Depois da notícia do PÚBLICO, o actual presidente do
Instituto Politécnico de Castelo Branco, Carlos Maia, enviou o caso à Inspecção
Geral da Educação e Ciência. Carlos Maia diz querer preservar a imagem do
instituto a que preside, apesar de os factos serem anteriores à sua entrada no
cargo. “Fiquei surpreendido e, tendo em conta a suspeita, em termos nacionais,
faria sentido ser uma estrutura nacional e independente a fazer a auditoria”,
disse ao PÚBLICO. Por isso pediu à Inspecção Geral em Educação e Ciência a
abertura do processo, que teve o apoio do ministro Manuel Heitor. “Limitei-me a
reforçar o pedido para a inspecção averiguar todos os casos”, disse ontem o
ministro citado pela Lusa.
Mudança de regras
Tal como o PÚBLICO revelou nesta quinta-feira, Rui Esteves
licenciou-se com cerca de 90% das cadeiras feitas por equivalência, e não por
avaliação. E grande parte desse processo de creditação contou com o parecer
favorável do então coordenador do curso e actual director da escola, Celestino
Almeida.
Durante os quatro anos em que esteve matriculado, Rui
Esteves foi entregando vários pedidos de equivalência, apresentando para isso
certificados de cursos de formação que foi fazendo ao longo da vida. Na
documentação consultada pelo PÚBLICO, antes de 2008, vários foram os pareceres
desfavoráveis de professores a algumas equivalências pedidas pelo aluno. A
justiticação dos professores que negaram equivalências tinha sobretudo a ver
com o facto de os cursos de formação apresentados pelo aluno não coincidirem
com as matérias que leccionavam.
Mas em 2008 tudo mudou. Ou pelo menos mudou a legislação que
substituiu as chamadas “equivalências” pelas “creditações”, e não foi apenas
uma mudança de palavra. Na prática, significou que, para se ter uma creditação,
a formação e experiência profissional já não precisavam de ser coincidentes com
os temas a que iriam equivaler.
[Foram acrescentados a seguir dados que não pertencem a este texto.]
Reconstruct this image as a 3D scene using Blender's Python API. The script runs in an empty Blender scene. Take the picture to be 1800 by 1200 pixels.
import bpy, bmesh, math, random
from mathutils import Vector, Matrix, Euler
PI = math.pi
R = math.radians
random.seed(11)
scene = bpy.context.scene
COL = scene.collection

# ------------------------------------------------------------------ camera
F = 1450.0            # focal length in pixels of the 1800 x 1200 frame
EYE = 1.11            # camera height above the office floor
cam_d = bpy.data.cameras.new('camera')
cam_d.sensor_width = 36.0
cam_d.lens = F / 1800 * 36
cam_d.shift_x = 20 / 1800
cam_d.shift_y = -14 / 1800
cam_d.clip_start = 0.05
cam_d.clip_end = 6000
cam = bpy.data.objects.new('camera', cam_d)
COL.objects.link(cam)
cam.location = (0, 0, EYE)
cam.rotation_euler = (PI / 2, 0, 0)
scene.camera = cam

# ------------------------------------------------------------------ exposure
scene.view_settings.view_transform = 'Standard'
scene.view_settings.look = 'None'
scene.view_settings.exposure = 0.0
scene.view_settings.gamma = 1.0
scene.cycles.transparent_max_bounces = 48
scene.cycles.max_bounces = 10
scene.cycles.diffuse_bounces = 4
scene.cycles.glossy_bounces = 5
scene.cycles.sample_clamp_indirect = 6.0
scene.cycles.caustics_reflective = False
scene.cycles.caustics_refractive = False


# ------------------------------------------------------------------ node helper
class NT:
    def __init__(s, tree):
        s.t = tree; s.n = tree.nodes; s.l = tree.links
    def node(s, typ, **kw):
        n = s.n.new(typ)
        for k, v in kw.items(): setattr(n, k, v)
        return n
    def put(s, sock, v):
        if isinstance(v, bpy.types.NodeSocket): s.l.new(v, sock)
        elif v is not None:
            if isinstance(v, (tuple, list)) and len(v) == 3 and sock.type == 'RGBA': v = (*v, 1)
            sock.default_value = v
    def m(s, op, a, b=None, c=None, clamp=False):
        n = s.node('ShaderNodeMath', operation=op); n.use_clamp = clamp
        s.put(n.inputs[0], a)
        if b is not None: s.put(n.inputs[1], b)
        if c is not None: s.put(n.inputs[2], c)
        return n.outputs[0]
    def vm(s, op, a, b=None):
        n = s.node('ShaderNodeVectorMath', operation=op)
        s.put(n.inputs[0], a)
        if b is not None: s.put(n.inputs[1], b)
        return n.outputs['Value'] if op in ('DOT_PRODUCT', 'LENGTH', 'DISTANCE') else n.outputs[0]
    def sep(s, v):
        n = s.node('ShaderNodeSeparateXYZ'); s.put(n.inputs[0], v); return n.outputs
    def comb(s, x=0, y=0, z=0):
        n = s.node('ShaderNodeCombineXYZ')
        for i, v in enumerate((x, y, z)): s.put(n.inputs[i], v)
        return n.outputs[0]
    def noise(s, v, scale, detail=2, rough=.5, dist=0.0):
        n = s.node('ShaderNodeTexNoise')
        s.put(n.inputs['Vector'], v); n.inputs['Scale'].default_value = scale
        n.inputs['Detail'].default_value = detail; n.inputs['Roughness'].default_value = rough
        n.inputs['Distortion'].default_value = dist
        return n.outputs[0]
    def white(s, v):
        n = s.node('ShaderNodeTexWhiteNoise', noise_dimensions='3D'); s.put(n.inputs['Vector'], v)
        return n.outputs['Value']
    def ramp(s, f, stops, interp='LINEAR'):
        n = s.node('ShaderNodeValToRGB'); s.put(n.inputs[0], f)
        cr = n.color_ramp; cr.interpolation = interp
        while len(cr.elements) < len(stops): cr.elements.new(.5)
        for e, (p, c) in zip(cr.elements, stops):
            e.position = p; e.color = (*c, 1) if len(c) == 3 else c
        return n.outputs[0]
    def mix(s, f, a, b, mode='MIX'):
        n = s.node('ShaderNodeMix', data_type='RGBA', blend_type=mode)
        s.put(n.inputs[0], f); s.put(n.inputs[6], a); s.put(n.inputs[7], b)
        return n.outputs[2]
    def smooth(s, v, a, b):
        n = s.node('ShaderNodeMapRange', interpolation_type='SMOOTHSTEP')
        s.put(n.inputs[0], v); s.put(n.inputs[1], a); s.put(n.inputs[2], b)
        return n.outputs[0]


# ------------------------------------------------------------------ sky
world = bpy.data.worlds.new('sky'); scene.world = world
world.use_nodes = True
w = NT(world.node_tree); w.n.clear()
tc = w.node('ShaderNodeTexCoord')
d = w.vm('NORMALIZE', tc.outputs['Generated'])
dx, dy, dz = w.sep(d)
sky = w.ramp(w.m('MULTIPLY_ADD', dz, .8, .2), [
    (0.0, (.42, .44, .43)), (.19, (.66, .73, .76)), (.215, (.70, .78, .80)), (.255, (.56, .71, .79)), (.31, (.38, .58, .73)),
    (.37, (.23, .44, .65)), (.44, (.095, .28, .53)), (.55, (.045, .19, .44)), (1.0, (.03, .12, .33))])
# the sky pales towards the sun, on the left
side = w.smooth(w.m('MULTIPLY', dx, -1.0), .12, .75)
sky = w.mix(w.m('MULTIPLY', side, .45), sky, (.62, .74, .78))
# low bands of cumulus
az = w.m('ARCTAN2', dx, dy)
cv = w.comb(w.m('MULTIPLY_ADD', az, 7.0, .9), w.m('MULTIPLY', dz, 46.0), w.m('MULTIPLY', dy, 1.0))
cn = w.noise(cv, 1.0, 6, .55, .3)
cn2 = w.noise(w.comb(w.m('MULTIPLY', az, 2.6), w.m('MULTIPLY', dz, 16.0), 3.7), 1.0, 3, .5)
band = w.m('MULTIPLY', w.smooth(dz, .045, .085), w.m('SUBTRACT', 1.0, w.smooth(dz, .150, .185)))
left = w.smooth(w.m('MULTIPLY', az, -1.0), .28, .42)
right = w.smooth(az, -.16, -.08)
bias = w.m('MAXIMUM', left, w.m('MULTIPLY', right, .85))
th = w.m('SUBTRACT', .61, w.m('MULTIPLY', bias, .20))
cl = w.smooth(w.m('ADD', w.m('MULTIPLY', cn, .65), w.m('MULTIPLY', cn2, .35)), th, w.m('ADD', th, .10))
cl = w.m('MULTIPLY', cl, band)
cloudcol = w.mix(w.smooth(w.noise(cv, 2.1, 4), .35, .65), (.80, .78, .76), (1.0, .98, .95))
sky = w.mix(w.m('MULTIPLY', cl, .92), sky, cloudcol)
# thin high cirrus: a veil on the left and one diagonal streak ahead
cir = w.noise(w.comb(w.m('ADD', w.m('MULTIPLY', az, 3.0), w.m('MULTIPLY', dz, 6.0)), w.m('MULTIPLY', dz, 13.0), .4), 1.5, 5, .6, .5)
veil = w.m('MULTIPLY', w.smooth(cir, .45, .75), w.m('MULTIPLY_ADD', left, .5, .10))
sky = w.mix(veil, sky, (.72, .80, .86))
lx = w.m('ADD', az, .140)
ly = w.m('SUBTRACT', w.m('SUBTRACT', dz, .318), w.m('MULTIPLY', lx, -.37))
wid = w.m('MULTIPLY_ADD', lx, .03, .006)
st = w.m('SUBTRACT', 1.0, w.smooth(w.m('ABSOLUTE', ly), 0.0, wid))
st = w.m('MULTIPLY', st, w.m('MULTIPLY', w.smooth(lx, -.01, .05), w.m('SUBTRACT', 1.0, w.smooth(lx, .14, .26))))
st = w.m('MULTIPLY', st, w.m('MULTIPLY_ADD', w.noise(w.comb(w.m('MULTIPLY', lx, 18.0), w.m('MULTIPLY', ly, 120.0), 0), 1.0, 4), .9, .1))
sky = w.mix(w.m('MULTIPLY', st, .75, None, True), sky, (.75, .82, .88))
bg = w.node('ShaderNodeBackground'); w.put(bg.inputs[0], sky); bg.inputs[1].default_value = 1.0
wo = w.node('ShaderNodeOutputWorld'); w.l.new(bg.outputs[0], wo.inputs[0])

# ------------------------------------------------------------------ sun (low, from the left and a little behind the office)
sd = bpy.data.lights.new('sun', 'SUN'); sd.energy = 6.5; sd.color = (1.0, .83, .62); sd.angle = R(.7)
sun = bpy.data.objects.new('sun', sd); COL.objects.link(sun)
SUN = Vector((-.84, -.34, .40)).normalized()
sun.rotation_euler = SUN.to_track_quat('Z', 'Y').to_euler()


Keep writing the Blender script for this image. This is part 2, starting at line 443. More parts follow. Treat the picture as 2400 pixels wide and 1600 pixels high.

O processo de atribuição de equivalências
também mudou: os professores deixaram de ser chamados a dar opinião e o parecer
e passou a ser do coordenador do curso, que depois tinha de ser validado pelo
conselho científico.
De volta ao processo de Rui Esteves, é possível verificar
que a partir daí houve várias creditações por atacado. Pelo menos 19 das 32
cadeiras a que obteve creditação (ou equivalência) foram através deste
processo. O professor Celestino Almeida assina estes pareceres, que depois são
aprovados pelo conselho científico, à data presidido por José Carlos Gonçalves.
O processo curricular de Rui Esteves não é uma linha recta.
Além dos constantes pedidos de equivalência ou creditação, o certificado final
da licenciatura teria um alegado erro: o primeiro certificado é de 2009 e dizia
que tinham sido apenas duas as cadeiras obtidas sem ser por creditação, que foi
corrigido por outro em 2011, a pedido do aluno, que diz que foram quatro as
cadeiras feitas de forma curricular.
Contudo, pode haver nova incongruência. Pelo que o PÚBLICO
pôde apurar, podem ter sido afinal três e não quatro as unidades curriculares
(UC) que Rui Esteves fez via curricular: a UC de Sociologia e Psicologia Social
(18 valores); e as duas cadeiras de projecto de Protecção Civil (14 e 18
valores). No certificado de habilitações, aparece ainda por via curricular a
cadeira em Protecção Civil (17 valores), contudo esta cadeira aparece também no
processo de creditação, com parecer favorável do professor, com a mesma data e
com a mesma nota.
Contactado pelo PÚBLICO, o directos da ESACB diz que não
comenta o processo e diz que concordou com a decisão do presidente do Instituto
de pedir uma inspecção "com o intuito de que seja tudo esclarecido sobre a
legalidade/conformidade do mesmo". "De facto somos os principais
interessados em ver tudo esclarecido", escreve.